君:ほほほ、「あそこ」の「そ」は無声音ではなくて有声音かしら。
私:いや違う。日本語では、カ行音・サ行音・タ行音・ハ行音・パ行音の子音が無声子音。そもそもが音には無声音と有声音、つまり声門が振動しない音とする音に大別される。
君:無声子音に無声化母音の組み合わせね。「し」が容易に脱落しやすい原因かしら。京都、大阪の「あこ」。
私:そのようでございます。ところでね、明治書院・現代日本語方言大辞典全八巻は本当に重宝する。全ての語について全国のアクセントが記載されている。京都では中高「あそこ◯▼◯」及び平板「あこ◯●」。東京では平板「あそこ◯●●」なので、アクセントの東西対立がある。東京に対して「そ」の字にわざわざアクセント核を持ってきたのは京都人の東京に対する意地というしかない。蛇足ながら「あそこ」のアクセントの全国分布は京都以外は全国津々浦々で平板だ。だから上代には「あしこ」も「あそこ」も平板アクセントだったのだろうなぁ。かってな想像。
君:ちょっと待って。本日の表題だけど「あすこ」になっているわよ。「あそこ」あるいは「あしこ」の間違いじゃないの?
私:おっ、ちゃんと見てくださっていた。有難う。飛騨方言では「あそこ」を「あすこ」とも言う。チョッピリ訛っているだけなんだが、これほ深く考えると、とほほ、になる。ヒントは再び無声化母音。

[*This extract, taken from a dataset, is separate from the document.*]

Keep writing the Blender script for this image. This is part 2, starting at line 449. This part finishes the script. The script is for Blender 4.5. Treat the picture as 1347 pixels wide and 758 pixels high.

君:・・なるほどわかったわ。母音「い」「う」で無声化母音だから「あすこ」の「す」も無声子音に無声化母音。無声子音に無声化母音のモーラが脱落しやすいという論理で行くと、飛騨方言「あすこ」も「あこ」になりやすいという理屈になるわね。事実は小説よりも希なり、実際に飛騨で起きたのは母音の脱落ではなく、母音交替。飛騨では「あこ」は決して用いられない。
私:。左様でございます。ただし、飛騨は富山と接触している事もあり、実は大野郡資料に「あこ」がある。つまりは富山県五箇山の上流の岐阜県白川村の事だろう。飛騨は広いからね。さて実際問題としては飛騨方言では、あしこ>あそこ>あすこ、の音韻変化があったのだろうか、それとも、あしこ>あすこ、の音韻変化があったのだろうか。こんな事を考えているときりが無い。それにしてもどうして上代に全国的に「あこ」にならなかったのだろう。小学生ならだれでも疑問に思う事、それは「ここ・そこ・どこ」というのにどうして「あそこ」にだけ「そ」があるの??
君:小学生は強意の副助詞「し」の説明では絶対に納得しないわね。
私:僕も納得しない。外国人も納得しない。
君:皆様のこころことゆきたり。